Tony Costella, Global Consumer and Market Insights Director at Heineken
How do you make it easy for people to make that first leap? How do you get them to trust you? You have to get buy-in from a handful of brave peers who are willing to take the first leap with you and make them advocates.
Natalia Lumpkin uses a sports metaphor about starting small to help you get “points on the board.”
You don't have to deliver the entire business and change everything all at once. Find players who are actually going to play the game, who will give you a little bit of air, right? And these are the places where you can prove your points and put some, as my boss calls it, "points on the board." Use that to tell them a story. This is how we work together. This is how we engage together. It's really about the ways of working, not just what was delivered. And then obviously the best case is when you have some results to show. And then you have the business partner to really sell that for you.
Natalia Lumpkin, Marketing VP for Consumer Insights at Frito Lay
Matt Cahill, Senior Director, Consumer Insights Activation at McDonald's, has a great approach when he introduces a new process to his business. He doesn’t say he’s replacing the old way. He just introduces a new way of doing things. And if the new way is truly better, people will start to see that on their own. He calls it a “sleight of hand” trick. It’s another good example of how to start on a smaller scale.
To fully transform the way your organization runs research and generates insights, you need a lot of buy-in and a lot of change from many people. Small wins help you build your case to show people that this is the right direction.
Once you have your early wins and champions, you can roll your transformation out to the rest of your organization. Exactly how that looks will vary by organization, so we can’t tell you exactly how to do it. But we can look at examples for inspiration.
When it comes to training marketers to do their own simple research tasks, global alcohol brand Pernod Ricard took it slow by rolling out a single use case at a time, starting with the ability to test final creative assets.
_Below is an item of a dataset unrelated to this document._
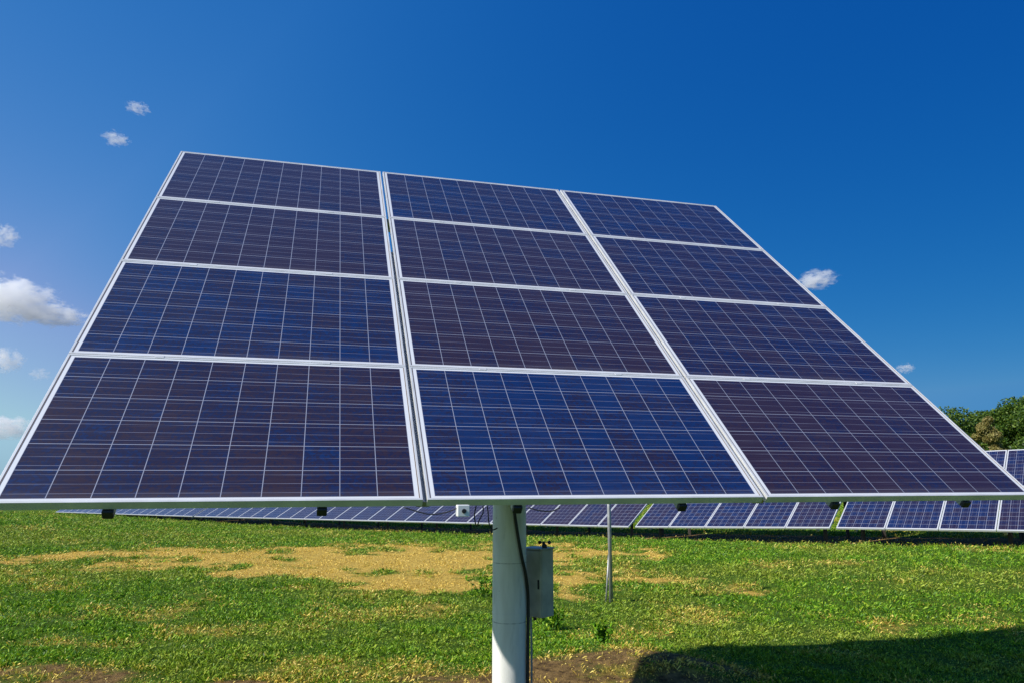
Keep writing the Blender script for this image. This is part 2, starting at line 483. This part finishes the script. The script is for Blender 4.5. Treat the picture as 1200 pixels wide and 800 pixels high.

Each marketer was trained on the overall vision and how to use the ad testing solution. Before marketers were allowed to test on their own, they had to run three tests with someone from the insights team so they could get guided practice setting up the test and interpreting the results. Once both insights and marketing felt comfortable with the process, they started rolling out more use cases following the same process.
A global CPG brand’s approach was slightly different. The company held marketing boot camps in ten countries over a period of six months to socialize the new tools. In each bootcamp, the team ran a creative ideas session and then sent participants away to use the tools overnight. When they reconvened the next day, they shared their findings and talked about how they would make decisions from the data. After the boot camp, the marketers were allowed to test on their own.
No matter how you go about it, there will certainly be a lot of sharing and reinforcing the vision, training people on new systems and processes, and following up to learn and iterate. Transformation is not a one-time change. As you learn more about what works, you will refine your vision and go through multiple stages of your transformation again and again.
The benefits extend much broader and much deeper than I envisioned four and a half years ago. We are now, not at the end of the journey, but four years into it.
Stephan Gans, SVP, Chief Insights and Analytics Officer at PepsiCo
Get a behind-the-scenes look at how Pernod Ricard empowered marketing users to run their own creative research, freeing up the insights team to do more strategic work.
Any kind of change in an enterprise organization is a massive undertaking. It can certainly be a long journey, but it’s an important one to take to avoid leaving your insights team stuck in the past.
Make sure you’ve taken the time upfront to fully understand the needs of all the stakeholders. Build a vision and a message that’s going to resonate with each of these stakeholders. Look for small wins to get points on the board and establish your champions. And then roll it out, learn and iterate as you go.